Thank you. Our final question comes from Chris Quilty from Raymond James.

Chris Quilty - Raymond James

A fine quick question.

Howard L. Lance - Chairman, President and Chief Exec Officer

Go ahead, Chris. You have got the floor.

Chris Quilty - Raymond James

Okay. I would strain myself. You didn't mention the WIN-T program in the defense area. And that's something you seem to have been excited about a while back?

Howard L. Lance - Chairman, President and Chief Exec Officer

I am still excited about battle-space networks. I think the WIN-T program per se has morphed a little bit into early fielding for the JNN program. I don't think we've seen a lot of year-over-year growth in the program. So I probably don't know enough details to go into any more than that. But I will have someone look into it and we'll give you a call.

Chris Quilty - Raymond James

Okay. And did I just... I can track the transcript later, but, Howard, did you say that international orders were greater than domestic in your RF Comms business?

Howard L. Lance - Chairman, President and Chief Exec Officer

I said international orders growth. So the percent increase in orders in '08 over '07. So the percent increase was higher in international and international was a significant record.

Chris Quilty - Raymond James

And was it also the sales growth was also greater?

Howard L. Lance - Chairman, President and Chief Exec Officer

In the second half of the year, yes, it was.

Chris Quilty - Raymond James

Okay. And final part of my short --

Howard L. Lance - Chairman, President and Chief Exec Officer

Not to confuse you, but there was growth domestically in the second half as well, but international growth was just higher.

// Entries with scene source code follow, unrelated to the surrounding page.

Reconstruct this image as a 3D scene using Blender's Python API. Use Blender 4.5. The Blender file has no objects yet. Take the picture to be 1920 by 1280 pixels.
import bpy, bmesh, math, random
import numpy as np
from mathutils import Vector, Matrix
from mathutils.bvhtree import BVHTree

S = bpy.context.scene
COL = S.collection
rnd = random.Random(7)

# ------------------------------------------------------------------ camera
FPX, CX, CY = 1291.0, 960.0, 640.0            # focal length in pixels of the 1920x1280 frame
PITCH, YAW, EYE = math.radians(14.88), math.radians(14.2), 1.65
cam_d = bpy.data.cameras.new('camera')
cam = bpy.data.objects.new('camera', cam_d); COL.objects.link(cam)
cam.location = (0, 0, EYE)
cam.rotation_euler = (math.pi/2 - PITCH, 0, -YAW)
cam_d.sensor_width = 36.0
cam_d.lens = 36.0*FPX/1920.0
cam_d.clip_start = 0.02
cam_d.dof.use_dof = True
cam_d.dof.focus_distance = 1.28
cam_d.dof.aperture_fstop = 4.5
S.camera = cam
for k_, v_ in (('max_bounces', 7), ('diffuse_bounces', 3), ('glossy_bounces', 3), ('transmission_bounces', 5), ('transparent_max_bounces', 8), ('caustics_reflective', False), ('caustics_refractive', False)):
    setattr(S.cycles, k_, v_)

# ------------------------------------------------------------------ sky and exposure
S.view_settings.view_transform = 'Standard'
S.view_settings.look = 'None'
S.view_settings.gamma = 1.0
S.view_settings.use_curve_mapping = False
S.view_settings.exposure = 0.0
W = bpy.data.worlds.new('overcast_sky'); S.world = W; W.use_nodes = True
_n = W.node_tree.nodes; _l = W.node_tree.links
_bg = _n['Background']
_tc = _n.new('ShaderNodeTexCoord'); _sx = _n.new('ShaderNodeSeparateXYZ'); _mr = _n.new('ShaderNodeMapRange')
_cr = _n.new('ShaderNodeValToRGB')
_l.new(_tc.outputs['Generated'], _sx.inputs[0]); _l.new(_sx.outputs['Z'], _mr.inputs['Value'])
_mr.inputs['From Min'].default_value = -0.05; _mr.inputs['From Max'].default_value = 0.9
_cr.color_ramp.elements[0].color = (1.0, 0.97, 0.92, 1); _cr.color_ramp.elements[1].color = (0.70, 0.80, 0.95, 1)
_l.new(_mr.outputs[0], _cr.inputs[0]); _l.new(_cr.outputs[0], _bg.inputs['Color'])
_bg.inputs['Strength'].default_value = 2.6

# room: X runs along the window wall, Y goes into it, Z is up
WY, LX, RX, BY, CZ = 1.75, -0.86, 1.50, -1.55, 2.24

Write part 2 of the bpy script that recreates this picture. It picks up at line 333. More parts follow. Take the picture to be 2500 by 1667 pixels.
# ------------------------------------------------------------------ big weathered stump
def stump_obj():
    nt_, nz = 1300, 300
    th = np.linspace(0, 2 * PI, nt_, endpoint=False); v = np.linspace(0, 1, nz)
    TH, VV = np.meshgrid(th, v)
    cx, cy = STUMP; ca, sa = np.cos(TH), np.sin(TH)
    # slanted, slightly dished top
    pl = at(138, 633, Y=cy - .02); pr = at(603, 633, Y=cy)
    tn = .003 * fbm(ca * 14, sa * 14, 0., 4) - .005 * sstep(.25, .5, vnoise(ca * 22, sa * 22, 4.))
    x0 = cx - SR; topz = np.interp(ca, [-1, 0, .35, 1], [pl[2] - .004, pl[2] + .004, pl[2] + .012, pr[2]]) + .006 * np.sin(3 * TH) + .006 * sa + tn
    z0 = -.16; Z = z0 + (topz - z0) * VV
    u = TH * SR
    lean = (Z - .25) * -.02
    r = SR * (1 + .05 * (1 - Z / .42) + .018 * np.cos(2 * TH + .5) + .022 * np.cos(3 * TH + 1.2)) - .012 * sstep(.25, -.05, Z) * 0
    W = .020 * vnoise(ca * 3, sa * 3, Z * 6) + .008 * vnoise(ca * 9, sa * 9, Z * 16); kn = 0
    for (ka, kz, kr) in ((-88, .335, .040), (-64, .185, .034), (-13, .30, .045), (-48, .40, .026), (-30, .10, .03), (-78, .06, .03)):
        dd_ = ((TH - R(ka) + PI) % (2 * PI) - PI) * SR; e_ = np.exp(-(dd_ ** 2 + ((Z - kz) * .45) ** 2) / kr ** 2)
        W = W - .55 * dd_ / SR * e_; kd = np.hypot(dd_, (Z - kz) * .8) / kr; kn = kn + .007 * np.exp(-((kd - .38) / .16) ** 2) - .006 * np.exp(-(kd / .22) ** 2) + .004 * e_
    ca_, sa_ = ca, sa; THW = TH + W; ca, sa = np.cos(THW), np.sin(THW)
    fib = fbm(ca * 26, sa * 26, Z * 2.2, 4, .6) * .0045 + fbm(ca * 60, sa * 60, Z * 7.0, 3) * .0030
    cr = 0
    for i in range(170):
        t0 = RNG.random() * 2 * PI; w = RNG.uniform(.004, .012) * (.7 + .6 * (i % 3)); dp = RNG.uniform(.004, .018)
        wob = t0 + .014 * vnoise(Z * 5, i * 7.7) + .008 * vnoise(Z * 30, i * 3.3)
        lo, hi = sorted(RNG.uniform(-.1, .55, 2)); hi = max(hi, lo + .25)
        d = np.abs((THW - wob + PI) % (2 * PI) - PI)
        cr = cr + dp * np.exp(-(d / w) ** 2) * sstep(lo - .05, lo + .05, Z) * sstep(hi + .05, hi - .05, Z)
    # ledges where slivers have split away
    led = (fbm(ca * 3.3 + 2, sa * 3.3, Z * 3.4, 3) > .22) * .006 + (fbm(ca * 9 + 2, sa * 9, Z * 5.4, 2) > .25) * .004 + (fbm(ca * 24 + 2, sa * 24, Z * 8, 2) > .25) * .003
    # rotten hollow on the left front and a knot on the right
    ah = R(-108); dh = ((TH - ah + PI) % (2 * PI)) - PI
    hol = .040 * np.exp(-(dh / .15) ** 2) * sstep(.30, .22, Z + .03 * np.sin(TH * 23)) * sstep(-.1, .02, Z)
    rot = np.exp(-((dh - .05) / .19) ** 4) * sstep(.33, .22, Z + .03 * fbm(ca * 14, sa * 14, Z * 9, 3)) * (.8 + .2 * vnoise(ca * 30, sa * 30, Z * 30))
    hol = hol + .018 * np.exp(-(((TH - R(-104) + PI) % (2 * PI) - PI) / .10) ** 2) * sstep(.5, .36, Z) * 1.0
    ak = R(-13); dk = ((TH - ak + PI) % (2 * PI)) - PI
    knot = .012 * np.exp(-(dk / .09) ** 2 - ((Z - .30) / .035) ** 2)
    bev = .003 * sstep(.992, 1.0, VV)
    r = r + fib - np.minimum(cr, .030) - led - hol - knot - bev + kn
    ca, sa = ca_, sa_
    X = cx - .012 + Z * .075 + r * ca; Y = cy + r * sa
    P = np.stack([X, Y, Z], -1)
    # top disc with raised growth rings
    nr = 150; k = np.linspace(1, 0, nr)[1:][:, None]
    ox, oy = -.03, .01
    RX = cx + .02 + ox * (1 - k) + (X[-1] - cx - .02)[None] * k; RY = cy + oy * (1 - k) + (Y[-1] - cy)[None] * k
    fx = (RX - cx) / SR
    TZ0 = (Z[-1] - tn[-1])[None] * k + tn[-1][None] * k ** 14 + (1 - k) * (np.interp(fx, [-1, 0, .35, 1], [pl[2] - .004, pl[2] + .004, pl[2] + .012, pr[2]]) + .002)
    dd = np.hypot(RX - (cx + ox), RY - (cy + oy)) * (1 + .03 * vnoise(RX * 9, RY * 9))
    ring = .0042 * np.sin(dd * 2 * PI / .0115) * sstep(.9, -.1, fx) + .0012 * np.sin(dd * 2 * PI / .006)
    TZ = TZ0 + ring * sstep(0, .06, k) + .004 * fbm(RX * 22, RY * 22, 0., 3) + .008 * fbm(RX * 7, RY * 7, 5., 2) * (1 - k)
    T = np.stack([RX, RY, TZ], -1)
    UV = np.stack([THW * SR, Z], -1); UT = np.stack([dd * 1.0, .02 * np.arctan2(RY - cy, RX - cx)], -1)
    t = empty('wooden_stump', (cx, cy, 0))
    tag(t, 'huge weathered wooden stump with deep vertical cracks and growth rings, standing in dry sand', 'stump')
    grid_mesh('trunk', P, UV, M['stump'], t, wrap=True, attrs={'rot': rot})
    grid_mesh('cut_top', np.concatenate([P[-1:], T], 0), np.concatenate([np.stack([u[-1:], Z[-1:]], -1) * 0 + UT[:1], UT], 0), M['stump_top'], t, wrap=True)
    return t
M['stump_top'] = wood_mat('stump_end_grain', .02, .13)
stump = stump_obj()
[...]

Chris Quilty - Raymond James

Okay.

Howard L. Lance - Chairman, President and Chief Exec Officer

Okay.

Operator

Thank you. We'll turn call back to our speakers for any additional or closing remarks.

Pamela Padgett - Vice President of Investor Relations and Corporate Communications

Thank you very much everyone for joining us, appreciated.

Operator

And ladies and gentlemen, that does conclude today's conference. We appreciate your participation and have a wonderful day.